City Council Scraps Development Project

October 09, 1994|TOMMY LI

Efforts to revitalize Little Tokyo suffered a major blow after the City Council voted to drop a $150-million development project, community and business leaders said.

"The community was looking forward to something happening on that 11-acre site," said Al Taira, president of the mayor's Little Tokyo Community Development Advisory Committee. "It would have enhanced our area so that more people would come."

Instead, last Wednesday's 11-2 council vote to scrap the six-year-old 1st Street North plan has left some residents and merchants frustrated with city bureaucracy.

If approved, Barker Pacific Group would have built an office tower, private hotel, apartment and retail space on city-owned land at 1st and Alameda streets. Most of the property is now used for parking lots, city officials said.

It could also have drawn large crowds to two nearby arts centers--the Museum of Contemporary Art's Temporary Contemporary and the Japanese American National Museum, Taira said.

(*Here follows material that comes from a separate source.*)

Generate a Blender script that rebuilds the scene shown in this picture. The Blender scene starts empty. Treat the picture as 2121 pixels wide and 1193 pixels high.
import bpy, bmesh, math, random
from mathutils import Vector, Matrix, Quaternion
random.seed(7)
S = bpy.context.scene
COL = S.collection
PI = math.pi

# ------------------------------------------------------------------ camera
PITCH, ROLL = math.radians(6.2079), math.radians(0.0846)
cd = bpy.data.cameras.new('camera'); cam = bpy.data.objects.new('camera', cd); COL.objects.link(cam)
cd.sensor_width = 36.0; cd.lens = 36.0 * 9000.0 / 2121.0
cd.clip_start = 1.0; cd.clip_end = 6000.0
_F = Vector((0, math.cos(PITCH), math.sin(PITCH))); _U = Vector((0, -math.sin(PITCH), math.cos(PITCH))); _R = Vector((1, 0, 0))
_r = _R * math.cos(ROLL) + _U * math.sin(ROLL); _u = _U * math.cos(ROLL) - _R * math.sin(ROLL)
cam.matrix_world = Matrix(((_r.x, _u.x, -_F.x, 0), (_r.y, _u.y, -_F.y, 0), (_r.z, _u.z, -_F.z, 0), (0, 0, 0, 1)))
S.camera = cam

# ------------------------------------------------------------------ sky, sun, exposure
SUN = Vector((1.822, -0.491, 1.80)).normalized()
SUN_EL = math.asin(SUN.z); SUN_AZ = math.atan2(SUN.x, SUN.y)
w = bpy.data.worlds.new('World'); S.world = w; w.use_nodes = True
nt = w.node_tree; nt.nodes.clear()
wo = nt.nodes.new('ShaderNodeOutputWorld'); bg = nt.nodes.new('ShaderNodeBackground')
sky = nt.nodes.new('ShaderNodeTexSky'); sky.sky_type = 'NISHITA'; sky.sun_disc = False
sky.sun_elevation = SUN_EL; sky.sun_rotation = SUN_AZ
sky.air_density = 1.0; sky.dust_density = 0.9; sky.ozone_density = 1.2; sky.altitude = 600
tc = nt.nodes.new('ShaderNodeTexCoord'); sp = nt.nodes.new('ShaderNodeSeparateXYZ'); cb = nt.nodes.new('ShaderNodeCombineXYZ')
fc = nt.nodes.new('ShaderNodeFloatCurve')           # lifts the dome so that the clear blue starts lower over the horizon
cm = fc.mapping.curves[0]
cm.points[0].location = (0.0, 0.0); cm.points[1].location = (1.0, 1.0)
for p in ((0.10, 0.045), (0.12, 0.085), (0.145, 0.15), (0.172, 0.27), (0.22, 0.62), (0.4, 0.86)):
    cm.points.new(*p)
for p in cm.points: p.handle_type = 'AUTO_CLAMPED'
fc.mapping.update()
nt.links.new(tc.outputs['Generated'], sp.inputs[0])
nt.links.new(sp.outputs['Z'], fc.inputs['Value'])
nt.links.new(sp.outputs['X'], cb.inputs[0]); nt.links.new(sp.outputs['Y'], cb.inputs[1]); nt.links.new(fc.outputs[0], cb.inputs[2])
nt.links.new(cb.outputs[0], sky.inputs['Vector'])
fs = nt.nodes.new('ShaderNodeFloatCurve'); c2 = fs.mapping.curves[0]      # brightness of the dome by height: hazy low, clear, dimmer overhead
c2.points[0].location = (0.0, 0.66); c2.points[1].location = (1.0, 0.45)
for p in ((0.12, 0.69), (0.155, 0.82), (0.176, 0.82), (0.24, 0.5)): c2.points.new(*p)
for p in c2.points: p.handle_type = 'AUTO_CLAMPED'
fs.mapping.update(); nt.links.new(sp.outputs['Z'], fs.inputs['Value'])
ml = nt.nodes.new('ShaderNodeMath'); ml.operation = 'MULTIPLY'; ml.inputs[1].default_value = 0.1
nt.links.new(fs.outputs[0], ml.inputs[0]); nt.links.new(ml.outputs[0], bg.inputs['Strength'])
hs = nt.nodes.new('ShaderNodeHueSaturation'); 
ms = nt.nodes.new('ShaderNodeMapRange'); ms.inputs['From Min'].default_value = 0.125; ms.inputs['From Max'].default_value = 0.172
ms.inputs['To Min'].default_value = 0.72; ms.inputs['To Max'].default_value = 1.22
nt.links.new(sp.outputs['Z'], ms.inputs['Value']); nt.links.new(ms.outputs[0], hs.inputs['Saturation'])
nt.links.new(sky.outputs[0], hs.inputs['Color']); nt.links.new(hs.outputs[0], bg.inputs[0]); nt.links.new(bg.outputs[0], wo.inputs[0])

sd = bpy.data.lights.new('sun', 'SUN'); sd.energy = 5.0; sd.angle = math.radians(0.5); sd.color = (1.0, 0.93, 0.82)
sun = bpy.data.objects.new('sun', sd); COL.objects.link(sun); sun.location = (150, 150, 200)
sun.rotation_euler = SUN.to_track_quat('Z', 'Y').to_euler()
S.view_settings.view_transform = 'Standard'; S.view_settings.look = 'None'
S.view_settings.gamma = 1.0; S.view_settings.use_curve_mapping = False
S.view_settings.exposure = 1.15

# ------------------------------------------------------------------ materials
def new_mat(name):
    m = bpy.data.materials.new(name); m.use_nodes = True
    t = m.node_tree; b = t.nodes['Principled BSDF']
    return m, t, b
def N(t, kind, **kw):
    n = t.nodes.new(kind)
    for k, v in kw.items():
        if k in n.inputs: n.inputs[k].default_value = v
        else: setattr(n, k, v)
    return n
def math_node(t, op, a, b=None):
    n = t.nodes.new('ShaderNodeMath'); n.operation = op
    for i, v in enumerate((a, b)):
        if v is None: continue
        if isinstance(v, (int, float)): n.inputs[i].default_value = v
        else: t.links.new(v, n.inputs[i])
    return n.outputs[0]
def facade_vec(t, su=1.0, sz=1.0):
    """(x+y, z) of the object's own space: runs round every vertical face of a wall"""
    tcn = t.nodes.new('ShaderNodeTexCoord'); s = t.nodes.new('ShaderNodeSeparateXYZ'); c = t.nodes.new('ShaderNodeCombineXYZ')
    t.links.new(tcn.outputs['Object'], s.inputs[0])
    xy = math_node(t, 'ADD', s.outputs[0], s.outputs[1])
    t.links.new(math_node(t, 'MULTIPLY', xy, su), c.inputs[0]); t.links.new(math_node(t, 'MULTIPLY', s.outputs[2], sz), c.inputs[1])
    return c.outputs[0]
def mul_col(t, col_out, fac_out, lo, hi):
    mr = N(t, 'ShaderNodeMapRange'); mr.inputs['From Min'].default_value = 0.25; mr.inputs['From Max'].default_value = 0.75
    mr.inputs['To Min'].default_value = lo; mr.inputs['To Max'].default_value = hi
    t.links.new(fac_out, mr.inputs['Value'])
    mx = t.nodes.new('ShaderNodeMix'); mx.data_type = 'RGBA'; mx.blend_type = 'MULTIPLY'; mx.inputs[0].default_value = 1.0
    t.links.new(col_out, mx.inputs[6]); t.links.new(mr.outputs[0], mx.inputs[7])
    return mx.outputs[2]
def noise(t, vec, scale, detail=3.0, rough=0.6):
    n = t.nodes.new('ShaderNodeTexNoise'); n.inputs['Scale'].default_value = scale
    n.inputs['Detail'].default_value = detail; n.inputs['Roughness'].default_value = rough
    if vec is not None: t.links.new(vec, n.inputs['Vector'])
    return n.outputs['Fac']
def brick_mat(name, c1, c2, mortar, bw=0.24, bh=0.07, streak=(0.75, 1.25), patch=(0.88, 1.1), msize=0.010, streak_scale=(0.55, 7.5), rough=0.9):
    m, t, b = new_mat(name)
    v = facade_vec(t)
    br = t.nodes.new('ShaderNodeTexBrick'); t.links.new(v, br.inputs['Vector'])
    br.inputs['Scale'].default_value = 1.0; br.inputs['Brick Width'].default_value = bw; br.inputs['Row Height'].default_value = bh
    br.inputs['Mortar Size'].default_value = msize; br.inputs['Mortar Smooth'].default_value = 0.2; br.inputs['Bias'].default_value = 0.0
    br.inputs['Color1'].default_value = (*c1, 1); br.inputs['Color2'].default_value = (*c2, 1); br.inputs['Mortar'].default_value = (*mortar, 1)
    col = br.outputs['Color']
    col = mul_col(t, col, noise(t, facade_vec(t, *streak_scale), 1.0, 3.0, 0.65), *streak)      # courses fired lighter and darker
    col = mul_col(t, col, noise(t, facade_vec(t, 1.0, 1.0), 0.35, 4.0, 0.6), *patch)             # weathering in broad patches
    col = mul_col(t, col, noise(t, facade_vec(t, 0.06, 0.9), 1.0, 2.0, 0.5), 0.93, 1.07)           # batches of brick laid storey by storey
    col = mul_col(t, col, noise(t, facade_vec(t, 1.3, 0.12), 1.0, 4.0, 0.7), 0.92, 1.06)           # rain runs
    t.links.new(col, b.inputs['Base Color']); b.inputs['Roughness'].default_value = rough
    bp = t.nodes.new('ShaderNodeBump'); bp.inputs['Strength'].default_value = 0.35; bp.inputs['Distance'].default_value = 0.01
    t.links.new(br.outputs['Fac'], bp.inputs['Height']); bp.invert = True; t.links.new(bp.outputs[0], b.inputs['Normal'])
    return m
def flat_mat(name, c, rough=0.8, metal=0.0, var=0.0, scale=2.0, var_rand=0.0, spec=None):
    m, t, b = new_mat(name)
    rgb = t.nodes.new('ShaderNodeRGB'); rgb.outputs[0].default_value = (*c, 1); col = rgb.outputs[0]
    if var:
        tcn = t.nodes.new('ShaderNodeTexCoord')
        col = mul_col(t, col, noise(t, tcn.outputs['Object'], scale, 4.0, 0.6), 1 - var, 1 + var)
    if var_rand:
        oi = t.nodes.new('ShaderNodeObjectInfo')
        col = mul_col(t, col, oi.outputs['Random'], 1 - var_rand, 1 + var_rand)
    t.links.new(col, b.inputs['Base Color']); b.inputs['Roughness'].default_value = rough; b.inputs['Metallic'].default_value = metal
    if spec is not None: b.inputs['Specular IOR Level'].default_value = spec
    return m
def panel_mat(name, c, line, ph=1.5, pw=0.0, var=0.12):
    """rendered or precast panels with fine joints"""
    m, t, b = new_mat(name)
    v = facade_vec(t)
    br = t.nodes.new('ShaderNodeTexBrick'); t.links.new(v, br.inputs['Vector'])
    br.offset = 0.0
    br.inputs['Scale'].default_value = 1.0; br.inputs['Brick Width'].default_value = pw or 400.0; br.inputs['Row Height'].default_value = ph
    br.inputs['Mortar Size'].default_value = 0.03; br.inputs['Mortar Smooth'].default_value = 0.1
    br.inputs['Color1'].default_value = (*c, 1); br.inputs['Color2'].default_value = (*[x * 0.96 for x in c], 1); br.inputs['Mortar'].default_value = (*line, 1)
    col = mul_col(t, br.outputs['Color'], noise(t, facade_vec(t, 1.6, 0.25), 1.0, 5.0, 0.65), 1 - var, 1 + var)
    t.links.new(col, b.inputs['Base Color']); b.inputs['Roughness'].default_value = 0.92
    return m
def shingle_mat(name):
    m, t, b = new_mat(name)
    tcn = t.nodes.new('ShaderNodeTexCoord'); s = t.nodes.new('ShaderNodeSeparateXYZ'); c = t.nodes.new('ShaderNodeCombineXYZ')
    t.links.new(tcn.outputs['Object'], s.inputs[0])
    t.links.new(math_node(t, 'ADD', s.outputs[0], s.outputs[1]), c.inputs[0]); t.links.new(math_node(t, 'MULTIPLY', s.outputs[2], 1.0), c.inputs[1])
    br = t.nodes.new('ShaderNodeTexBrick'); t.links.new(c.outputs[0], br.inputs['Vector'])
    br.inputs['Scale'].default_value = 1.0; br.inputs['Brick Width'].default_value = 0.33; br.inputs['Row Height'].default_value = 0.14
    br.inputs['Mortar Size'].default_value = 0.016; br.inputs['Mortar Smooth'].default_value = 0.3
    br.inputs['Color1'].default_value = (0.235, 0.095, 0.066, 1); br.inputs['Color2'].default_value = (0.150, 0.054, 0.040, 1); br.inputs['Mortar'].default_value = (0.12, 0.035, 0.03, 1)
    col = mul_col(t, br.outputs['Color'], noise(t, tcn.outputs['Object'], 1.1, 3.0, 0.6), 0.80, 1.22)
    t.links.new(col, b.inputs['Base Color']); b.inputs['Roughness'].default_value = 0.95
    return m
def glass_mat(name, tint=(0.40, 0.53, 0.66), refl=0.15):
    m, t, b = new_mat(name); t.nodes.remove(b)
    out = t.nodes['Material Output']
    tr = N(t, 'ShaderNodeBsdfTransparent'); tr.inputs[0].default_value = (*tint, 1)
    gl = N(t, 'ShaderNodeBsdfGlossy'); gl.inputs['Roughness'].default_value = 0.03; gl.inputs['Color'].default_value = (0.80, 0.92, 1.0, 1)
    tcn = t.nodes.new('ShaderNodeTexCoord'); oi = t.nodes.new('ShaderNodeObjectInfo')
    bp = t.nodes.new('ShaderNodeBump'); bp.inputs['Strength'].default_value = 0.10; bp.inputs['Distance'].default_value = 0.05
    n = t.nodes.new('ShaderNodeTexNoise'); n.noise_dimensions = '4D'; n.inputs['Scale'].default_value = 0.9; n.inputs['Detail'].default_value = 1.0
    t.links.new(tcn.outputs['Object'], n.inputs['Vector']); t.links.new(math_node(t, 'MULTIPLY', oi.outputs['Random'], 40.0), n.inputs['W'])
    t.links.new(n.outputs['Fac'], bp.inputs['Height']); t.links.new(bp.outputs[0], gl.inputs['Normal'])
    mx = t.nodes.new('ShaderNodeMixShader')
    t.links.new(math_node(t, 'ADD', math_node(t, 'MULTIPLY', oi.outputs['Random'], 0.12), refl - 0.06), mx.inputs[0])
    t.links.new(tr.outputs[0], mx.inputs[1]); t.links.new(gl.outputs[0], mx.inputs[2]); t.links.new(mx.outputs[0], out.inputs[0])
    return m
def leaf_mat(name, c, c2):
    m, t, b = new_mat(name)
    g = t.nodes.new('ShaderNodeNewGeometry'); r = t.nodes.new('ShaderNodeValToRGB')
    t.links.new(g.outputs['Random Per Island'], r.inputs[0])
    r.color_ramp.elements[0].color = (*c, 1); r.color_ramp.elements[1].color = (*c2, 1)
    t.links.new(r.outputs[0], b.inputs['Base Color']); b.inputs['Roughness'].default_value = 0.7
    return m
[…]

But most of the council members said they couldn't justify spending millions of dollars on office space when the city is reducing staff and facing a budget crisis.

Their actions have prompted the developer to threaten to file a lawsuit against the city, which could leave the 1st and Alameda site undeveloped for years, community and business leaders said.

Businesses along 1st Street will be the ones that suffer the most, they said.

"When it's not going to happen, now I think the ones that are here--that are trying to weather out this recession--there's really not too much hope for them," said Frances Hashimoto, president of the Little Tokyo Business Assn.

Nevertheless, Taira believes all is not lost in the community. He points to proposed projects in other areas of Little Tokyo, such as a housing, commercial and retail space on 2nd Street, between Central Avenue and Alameda Street.

But he fears that even those proposals, outlined in the Community Redevelopment Agency's five-year plan, could be delayed because the city didn't move on 1st Street North.

"You don't want to be the first one up and nobody's around," said Taira, also a businessman in Little Tokyo. "There's no urgency to hurry up, and we need to hurry up."